Cyprus Mail
Cyprus

Limassol bus workers threaten new 48-hour strike

More than 250 employees working for Limassol’s public bus company, Emel, who went on a 24-work stoppage on Tuesday said their next move would be a 48-hour strike unless their slashed benefits were restored within the next week.

The strike, which began at 7.30am affected around 6,000 students and many members of the public who rely on public transportation.

Trade unions Sek and Peo said in an announcement that the employees do not demand pay raises but would like to see their benefits that were slashed in 2014 due to the economic crisis restored.  The company reportedly says it is unable to comply due to financial problems.

“Full restoration of concessions is an obligation of the company,” the unions said.

Employees will give next week “to those who would like to intervene”, so that all necessary steps are taken to resolve the labour dispute.

After that deadline, employees are determined to go on a 48-hour strike, the unions said.

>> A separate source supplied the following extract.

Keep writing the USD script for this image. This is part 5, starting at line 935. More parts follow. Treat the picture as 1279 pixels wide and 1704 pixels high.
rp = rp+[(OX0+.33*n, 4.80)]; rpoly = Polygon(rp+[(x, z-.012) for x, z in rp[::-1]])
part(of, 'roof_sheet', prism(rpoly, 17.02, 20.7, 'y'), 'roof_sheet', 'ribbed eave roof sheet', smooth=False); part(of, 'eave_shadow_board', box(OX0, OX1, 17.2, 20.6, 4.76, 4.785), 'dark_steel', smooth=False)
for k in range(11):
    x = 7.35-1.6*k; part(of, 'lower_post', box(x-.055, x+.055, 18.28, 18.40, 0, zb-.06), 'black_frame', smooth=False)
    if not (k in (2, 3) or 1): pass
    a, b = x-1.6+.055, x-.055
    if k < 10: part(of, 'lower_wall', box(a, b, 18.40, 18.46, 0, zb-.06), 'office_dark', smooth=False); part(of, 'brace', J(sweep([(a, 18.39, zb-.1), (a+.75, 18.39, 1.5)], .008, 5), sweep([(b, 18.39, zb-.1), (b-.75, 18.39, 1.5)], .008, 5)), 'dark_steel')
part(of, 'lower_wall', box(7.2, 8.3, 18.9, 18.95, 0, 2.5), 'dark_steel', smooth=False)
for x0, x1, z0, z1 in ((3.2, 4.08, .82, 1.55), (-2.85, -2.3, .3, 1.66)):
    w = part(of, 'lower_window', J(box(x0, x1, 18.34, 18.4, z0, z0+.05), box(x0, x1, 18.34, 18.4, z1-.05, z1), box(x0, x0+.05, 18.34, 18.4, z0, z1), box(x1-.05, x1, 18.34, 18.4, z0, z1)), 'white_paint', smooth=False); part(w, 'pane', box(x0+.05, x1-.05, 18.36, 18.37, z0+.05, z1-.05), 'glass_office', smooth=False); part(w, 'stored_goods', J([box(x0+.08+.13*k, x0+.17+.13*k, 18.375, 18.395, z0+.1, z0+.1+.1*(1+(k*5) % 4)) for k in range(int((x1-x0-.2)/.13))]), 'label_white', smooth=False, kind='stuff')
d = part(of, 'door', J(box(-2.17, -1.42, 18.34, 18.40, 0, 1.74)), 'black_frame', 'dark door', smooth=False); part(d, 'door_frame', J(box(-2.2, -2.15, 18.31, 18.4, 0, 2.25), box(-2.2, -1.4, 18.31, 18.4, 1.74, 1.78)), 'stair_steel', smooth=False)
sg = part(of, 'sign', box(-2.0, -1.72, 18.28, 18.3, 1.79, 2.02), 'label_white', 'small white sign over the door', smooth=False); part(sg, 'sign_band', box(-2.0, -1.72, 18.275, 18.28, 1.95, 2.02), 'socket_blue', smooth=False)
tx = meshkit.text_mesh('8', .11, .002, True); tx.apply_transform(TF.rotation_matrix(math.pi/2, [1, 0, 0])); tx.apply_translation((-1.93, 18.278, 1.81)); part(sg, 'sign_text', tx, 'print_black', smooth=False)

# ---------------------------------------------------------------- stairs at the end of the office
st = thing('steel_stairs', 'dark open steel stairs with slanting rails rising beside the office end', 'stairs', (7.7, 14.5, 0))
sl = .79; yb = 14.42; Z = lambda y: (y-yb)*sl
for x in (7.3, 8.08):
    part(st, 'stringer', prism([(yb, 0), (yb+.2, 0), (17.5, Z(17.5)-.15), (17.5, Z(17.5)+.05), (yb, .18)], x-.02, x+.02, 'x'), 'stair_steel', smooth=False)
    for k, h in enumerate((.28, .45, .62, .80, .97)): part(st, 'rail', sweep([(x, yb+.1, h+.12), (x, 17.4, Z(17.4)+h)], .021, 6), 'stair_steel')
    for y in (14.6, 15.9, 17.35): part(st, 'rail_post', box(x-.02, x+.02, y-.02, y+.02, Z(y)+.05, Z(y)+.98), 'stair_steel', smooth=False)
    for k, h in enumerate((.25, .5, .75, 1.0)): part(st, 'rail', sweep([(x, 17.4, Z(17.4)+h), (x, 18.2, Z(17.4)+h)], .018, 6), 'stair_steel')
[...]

The date of next strike is to be announced next week.

“After four years of concessions on behalf of the drivers, through memorandums of agreement, they are now demanding that the previous collective agreement is restored, as per their right,” the Limassol district’s Sek representative of the transportations branch, Yiannis Tsouris, said.

He added that the trade unions are always open to dialogue but that they were left with no other choice after the “employers’ side has ignored for so many months the letters and reminders we have sent about the end of this agreement”.

Peo representative Christos Christofi said that the company maintains they are unable to restore benefits citing slashed state subsidy, as “the government has reduced its (the company’s) cost per kilometre”.

The company, he said, in its turn, is expecting the transport ministry to fulfil its financial obligations and this leads to “a vicious cycle”.

The employees apologised to members of the public for the inconvenience for which, they said, they are not to blame.